Between the nine planets of the solar system, a cosmic messaging system is introduced. Rockets fly along the following routes: Earth – Mercury, Pluto – Venus, Earth – Pluto, Pluto – Mercury, Mercury – Venus, Uranus – Neptune, Neptune – Saturn, Saturn – Jupiter, Jupiter – Mars and Mars – Uranus. Is it possible to get from Earth to Mars?
There are 9 cities in the country Number with the names 1, 2, 3, 4, 5, 6, 7, 8, 9. The traveller discovered that two cities are connected by an airline if and only if a two-digit number made up of the digit-names of these cities, is divisible by 3. Is it possible to get from city 1 to city 9?

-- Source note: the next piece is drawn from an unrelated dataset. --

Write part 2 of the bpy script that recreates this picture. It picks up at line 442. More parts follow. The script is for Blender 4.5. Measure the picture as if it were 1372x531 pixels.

In a state there are 100 cities, and from each of them there are 4 roads. How many roads are there in the state?
In the country Seven there are 15 cities, each of which is connected by roads with no less than seven other cities. Prove that from every city you can get to any other city (possibly passing through other cities).
There is a group of islands connected by bridges so that from each island one can get to any of the other islands. The tourist has bypassed all the islands, walking on each bridge exactly once. He visited the island of Three-isle three times. How many bridges are there on Three-isle if the tourist
a) did not start on it and did not finish on it?
b) started on it, but did not finish on it?
c) started on it and finished on it?
Prove that there is no graph with five vertices whose degrees are equal to 4, 4, 4, 4, 2.
Prove that a graph, in which every two vertices are connected by exactly one simple path, is a tree.
Prove that, in a tree, every two vertices are connected by exactly one simple path.
Eugenie, arriving from Big-island, said that there are several lakes connected by rivers. Three rivers flow from each lake, and four rivers flow into each lake. Prove that she is wrong.
Several Top Secret Objects are connected by an underground railway in such a way that each Object is directly connected to no more than three others and from each Object one can reach any other Object by going and by changing no more than once. What is the maximum number of Top Secret Objects?